One of those different things Mills does is throw the slowest curveball this side of high school. His 67.6 mph average was the lowest in MLB during the 2019 season, narrowly undercutting Patrick Corbin‘s 68.1 mph. Mills dialed it down by nearly a full tick last year, though Corbin made like a snail and got to an almost incomprehensible 65.1 mph on the bender. Thing is, though, Mills threw his hook about 7.5 times more than Corbin.

That curve was a big key to holding the Brewers hitless and it’s an interesting wrinkle that gives Mills a slightly different look from his colleagues. Even though Kyle Hendricks started throwing his own breaking ball far more frequently last season, his 72.2 mph average blows Mills away. Alzolay likewise has a plus curve that looks like a fastball by comparison at 80.2 mph.

Then there’s Trevor Williams, who upped his curveball usage to a whopping 6.9% last season after having never been above 2% in prior years. And wouldn’t you know it, that was the first time that suddenly nice pitch had ever produced positive value for him. In fact, it was actually his only pitch that had positive value at all in 2020.

Jake Arrieta threw his curve less frequently than ever in 2020, almost half of his career average, but he also threw it harder than ever. While 82 mph might not seem like that big a jump, it stands in contrast to the general erosion of his fastball velocity. What’s more, Arrieta threw his curve harder than all but 15 other pitchers last season (min. 40 IP). Seven of those had average fastballs above 95 mph and only one (J.A. Happ, 90.9) threw his fastball slower than Arrieta (92.1).

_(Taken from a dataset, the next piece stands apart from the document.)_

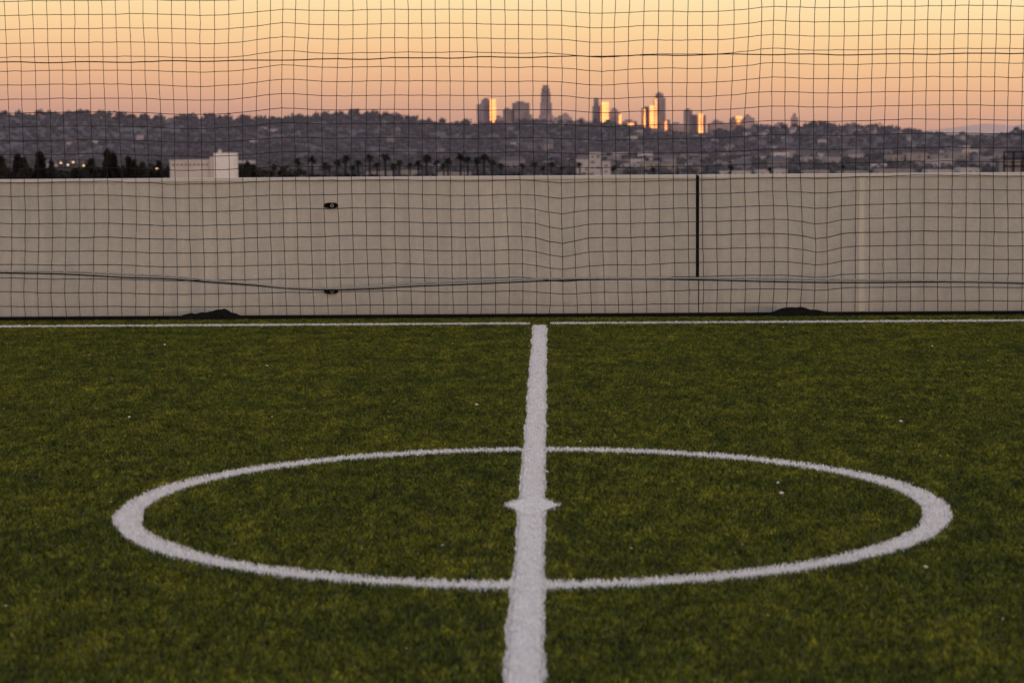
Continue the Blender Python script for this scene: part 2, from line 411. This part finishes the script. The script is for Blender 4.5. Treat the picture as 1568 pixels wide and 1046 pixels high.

I can honestly say I didn’t intend to follow this rabbit trail when I first started this piece and I apologize if this extemporaneous analysis is off-putting, but I feel like maybe we’ve stumbled upon a piece of the Cubs’ thinking. Even if they’re not specifically targeting curveballs, which might be a little too myopic, it’s perhaps further evidence of an attempt to generate more grounders and take advantage of real-life variables that might not jump out on paper.

It’s like the differences between Joc Pederson and Kyle Schwarber, many of which are only evident if you pull out the jeweler’s loup and a pair of tweezers. While there’s not a whole lot of variation in terms of how hard most of the Cubs’ projected starters throw, there are some distinct differences in how they throw. Or at least that’s what I’ve convinced myself is the case.

However it all shakes out, I’ll be pulling for Mills to shove in the role he’s given.

Ed. note: I didn’t forget about Zach Davies, he just hardly throws his curveball and was also acquired mainly because the Padres demanded it as part of a salary offset. He’s a perfectly fine pitcher, actually very good, it’s just that his presence can’t really be attributed to anything strategic beyond financial necessity.